Even though deep learning models are popular for analyzing unstructured data, tree-based methods like Random Forests and Gradient Boosted Decision Trees (GBDT) are still widely used for structured data in fields like finance and healthcare. However, these traditional methods often focus only on generating predictions without understanding the underlying data distribution. This limits their ability to perform tasks like sampling new data points effectively.

What's the solution?

To address this issue, the authors propose NRGBoost, an energy-based generative boosting algorithm that builds upon existing tree-based methods. This new method allows the model to explicitly understand the data density, which means it can learn the structure of the data better.
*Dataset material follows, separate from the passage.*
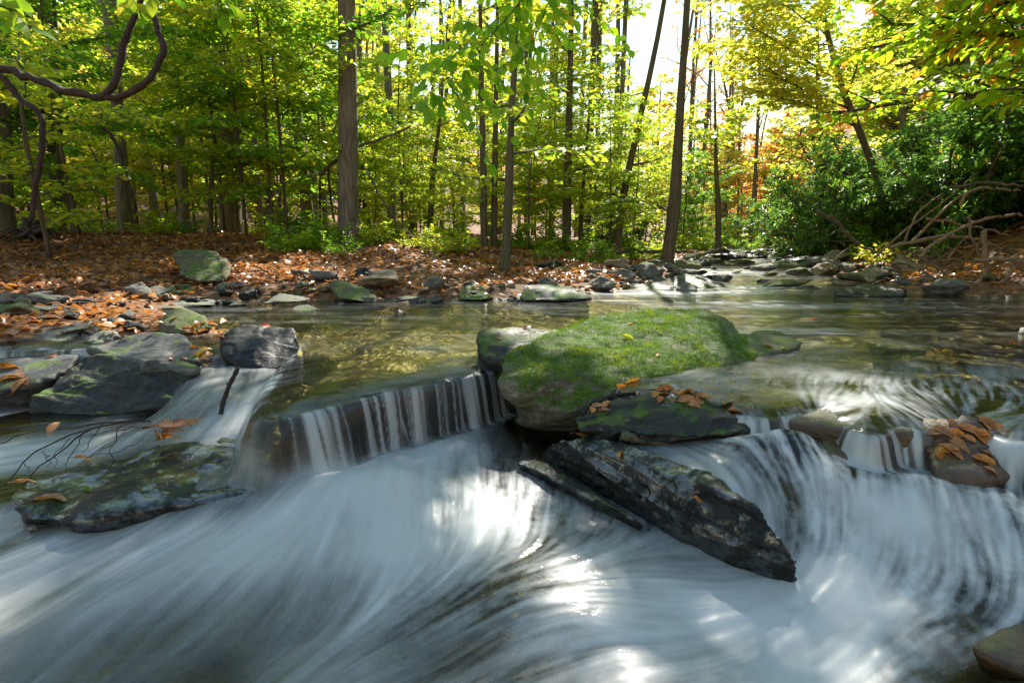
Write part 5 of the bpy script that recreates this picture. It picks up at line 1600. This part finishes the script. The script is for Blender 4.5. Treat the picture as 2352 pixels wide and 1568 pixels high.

NRGBoost is designed to work similarly to popular boosting algorithms like XGBoost but also enables the model to handle inference tasks over any input variable. The authors demonstrate that NRGBoost can achieve performance similar to GBDT on various real-world datasets while also being competitive with neural networks for generating new samples.

Why it matters?

This research is important because it shows how traditional machine learning techniques can be improved by integrating generative approaches. By enhancing the capabilities of tree-based models, NRGBoost could lead to better predictions and more effective data analysis in various applications, making it a valuable tool for researchers and practitioners working with structured data.

Abstract

Despite the rise to dominance of deep learning in unstructured data domains, tree-based methods such as Random Forests (RF) and Gradient Boosted Decision Trees (GBDT) are still the workhorses for handling discriminative tasks on tabular data. We explore generative extensions of these popular algorithms with a focus on explicitly modeling the data density (up to a normalization constant), thus enabling other applications besides sampling. As our main contribution we propose an energy-based generative boosting algorithm that is analogous to the second order boosting implemented in popular packages like XGBoost. We show that, despite producing a generative model capable of handling inference tasks over any input variable, our proposed algorithm can achieve similar discriminative performance to GBDT on a number of real world tabular datasets, outperforming alternative generative approaches. At the same time, we show that it is also competitive with neural network based models for sampling.